* **What this task involves**: Only the number is wanted: how many lines in the data contain "follow"?

* **Extracted records**:
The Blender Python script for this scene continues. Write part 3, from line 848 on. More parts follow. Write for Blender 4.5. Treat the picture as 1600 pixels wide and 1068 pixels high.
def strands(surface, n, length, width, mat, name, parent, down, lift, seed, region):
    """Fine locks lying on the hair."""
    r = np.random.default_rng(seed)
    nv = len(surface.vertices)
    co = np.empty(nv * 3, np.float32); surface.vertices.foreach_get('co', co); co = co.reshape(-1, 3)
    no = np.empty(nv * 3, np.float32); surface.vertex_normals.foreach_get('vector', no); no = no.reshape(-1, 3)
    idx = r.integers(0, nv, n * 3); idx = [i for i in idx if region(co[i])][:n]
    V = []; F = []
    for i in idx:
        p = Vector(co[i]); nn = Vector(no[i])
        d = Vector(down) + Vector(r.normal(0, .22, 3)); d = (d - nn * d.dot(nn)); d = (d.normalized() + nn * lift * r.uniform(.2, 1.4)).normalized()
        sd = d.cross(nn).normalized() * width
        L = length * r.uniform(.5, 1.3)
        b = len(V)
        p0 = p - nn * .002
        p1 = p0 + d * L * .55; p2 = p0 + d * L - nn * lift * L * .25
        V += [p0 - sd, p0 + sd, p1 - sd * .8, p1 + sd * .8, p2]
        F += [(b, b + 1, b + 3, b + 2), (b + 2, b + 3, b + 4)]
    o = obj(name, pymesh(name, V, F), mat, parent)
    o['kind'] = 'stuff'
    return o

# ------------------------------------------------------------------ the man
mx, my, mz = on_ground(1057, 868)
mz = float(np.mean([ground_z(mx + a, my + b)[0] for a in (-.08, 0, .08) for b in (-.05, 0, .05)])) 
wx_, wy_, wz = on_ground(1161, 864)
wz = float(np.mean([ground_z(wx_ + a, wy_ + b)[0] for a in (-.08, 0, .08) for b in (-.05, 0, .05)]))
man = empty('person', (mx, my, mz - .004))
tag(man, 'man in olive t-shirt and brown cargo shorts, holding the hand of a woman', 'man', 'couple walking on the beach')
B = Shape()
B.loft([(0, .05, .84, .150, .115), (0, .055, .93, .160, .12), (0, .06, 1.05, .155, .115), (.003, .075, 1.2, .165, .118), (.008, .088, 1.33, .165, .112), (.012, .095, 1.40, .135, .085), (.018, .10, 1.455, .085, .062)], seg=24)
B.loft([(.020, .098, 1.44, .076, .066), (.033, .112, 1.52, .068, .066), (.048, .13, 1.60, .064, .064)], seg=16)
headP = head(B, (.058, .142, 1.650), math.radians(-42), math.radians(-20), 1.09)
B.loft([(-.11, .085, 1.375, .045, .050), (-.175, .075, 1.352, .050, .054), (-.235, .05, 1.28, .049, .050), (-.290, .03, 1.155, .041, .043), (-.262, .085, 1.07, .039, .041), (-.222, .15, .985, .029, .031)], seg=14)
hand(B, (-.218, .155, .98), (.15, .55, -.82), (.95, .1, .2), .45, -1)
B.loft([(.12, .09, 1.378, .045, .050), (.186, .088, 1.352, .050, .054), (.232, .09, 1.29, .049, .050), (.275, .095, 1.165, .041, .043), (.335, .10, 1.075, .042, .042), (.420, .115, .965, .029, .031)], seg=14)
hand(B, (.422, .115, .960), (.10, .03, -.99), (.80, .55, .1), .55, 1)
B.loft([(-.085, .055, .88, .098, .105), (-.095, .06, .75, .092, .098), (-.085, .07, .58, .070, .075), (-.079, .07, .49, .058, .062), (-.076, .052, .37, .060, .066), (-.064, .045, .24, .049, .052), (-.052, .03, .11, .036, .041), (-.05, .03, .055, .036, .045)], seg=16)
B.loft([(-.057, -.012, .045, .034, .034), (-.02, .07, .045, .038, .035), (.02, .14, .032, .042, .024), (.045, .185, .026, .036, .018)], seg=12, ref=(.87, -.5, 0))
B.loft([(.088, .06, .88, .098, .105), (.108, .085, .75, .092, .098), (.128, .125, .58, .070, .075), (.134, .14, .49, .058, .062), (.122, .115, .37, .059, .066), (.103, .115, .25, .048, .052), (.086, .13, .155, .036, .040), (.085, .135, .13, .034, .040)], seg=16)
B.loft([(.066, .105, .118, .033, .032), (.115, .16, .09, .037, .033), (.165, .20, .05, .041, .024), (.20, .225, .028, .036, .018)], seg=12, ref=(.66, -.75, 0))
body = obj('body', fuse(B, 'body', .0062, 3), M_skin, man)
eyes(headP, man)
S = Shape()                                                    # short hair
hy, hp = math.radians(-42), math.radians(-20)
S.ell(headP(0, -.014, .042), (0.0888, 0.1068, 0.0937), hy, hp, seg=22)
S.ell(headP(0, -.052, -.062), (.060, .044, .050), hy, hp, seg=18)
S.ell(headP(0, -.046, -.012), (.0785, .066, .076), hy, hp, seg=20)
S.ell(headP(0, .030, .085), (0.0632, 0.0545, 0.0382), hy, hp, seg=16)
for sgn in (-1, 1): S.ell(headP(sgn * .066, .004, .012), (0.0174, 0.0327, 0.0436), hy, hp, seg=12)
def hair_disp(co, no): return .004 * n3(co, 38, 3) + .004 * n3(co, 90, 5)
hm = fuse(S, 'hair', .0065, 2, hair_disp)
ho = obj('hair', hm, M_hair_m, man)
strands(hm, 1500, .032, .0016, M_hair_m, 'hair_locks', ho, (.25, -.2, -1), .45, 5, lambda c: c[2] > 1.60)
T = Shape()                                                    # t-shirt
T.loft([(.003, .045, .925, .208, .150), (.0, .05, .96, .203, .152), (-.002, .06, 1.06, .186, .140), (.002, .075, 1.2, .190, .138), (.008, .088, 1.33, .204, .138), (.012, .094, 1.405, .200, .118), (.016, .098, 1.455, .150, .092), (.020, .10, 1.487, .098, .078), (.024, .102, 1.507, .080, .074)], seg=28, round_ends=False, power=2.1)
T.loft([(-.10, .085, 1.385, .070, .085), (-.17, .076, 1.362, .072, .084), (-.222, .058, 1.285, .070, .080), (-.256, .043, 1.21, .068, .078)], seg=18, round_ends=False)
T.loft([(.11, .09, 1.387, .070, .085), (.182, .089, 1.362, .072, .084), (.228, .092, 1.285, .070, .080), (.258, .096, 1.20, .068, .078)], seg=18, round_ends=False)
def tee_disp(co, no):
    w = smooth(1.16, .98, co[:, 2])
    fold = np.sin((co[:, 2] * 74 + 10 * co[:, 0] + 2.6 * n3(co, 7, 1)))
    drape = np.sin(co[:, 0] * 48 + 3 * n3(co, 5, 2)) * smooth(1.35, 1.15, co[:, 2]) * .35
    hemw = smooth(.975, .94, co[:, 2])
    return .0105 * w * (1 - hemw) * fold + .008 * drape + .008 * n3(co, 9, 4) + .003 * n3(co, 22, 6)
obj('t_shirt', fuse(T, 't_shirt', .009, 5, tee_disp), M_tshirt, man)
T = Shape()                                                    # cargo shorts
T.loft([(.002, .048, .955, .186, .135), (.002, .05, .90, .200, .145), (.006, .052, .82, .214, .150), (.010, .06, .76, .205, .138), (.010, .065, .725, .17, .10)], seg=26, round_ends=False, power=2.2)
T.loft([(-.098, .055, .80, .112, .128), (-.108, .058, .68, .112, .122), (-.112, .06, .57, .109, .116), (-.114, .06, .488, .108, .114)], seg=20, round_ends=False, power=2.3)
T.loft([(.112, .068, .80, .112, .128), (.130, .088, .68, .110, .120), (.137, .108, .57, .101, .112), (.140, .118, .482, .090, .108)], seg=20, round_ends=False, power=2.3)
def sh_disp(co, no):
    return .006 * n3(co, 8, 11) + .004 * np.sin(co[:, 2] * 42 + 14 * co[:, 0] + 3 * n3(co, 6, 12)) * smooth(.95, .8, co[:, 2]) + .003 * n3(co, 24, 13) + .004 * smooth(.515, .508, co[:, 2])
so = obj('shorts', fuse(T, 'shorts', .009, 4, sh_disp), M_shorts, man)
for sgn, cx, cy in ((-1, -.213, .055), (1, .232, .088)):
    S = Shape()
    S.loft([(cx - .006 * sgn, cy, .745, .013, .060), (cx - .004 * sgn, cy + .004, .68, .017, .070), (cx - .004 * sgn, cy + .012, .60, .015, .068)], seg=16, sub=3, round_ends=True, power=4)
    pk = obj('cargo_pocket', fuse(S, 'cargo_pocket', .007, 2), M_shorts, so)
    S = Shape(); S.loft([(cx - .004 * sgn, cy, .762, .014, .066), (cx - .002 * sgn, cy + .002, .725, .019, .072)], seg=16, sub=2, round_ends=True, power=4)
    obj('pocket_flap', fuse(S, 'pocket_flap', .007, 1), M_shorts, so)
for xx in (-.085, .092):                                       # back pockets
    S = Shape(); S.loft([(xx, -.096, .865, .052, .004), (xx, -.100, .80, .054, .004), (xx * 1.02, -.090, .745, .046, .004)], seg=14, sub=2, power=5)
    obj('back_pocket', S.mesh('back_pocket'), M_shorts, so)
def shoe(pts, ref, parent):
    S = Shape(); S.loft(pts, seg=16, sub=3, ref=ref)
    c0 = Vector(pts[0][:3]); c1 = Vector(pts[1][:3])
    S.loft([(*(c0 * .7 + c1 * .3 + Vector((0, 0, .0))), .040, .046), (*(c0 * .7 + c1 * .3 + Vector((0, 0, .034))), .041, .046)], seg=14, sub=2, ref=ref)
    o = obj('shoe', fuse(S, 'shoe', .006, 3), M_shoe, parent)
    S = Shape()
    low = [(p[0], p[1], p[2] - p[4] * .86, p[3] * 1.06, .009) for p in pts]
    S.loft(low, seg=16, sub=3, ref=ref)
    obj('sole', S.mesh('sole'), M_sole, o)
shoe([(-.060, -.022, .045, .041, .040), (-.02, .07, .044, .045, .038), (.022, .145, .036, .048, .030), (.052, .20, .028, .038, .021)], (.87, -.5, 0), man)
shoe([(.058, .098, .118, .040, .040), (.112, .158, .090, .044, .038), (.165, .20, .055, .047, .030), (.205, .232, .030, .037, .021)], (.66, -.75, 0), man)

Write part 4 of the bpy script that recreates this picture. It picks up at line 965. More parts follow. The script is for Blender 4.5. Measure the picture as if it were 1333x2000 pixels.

* **Solution to the exercise**: 2